* BEGIN *
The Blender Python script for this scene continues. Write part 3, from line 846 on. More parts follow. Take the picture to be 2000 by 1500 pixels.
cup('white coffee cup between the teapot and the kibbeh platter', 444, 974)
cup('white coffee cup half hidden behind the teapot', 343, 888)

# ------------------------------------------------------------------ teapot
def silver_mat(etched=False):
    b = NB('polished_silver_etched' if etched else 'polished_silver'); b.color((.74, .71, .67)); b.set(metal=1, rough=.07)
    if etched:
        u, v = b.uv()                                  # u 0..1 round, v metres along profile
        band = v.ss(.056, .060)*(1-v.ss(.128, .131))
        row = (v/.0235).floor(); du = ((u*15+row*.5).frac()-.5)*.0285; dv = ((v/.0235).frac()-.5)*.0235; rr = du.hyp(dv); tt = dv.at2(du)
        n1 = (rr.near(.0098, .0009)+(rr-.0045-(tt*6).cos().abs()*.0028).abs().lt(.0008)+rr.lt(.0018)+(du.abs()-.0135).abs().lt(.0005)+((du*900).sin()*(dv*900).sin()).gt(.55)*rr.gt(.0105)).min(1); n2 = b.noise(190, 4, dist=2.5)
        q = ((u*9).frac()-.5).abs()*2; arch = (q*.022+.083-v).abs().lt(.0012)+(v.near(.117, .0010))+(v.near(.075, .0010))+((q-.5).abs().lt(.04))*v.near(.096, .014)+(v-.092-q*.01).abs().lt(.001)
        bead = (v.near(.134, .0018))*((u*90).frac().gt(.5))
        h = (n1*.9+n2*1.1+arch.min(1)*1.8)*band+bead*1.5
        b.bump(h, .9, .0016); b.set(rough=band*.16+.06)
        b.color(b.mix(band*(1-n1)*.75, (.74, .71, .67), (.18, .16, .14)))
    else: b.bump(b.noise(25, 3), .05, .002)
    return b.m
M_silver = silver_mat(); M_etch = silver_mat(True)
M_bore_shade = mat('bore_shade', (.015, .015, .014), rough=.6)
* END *
- WHAT YOU NEED TO DO
Write out exactly the lines from the start of the material through the line with "cup('white coffee cup half". No other output is expected.

- WRITTEN ANSWER
The Blender Python script for this scene continues. Write part 3, from line 846 on. More parts follow. Take the picture to be 2000 by 1500 pixels.
cup('white coffee cup between the teapot and the kibbeh platter', 444, 974)
cup('white coffee cup half hidden behind the teapot', 343, 888)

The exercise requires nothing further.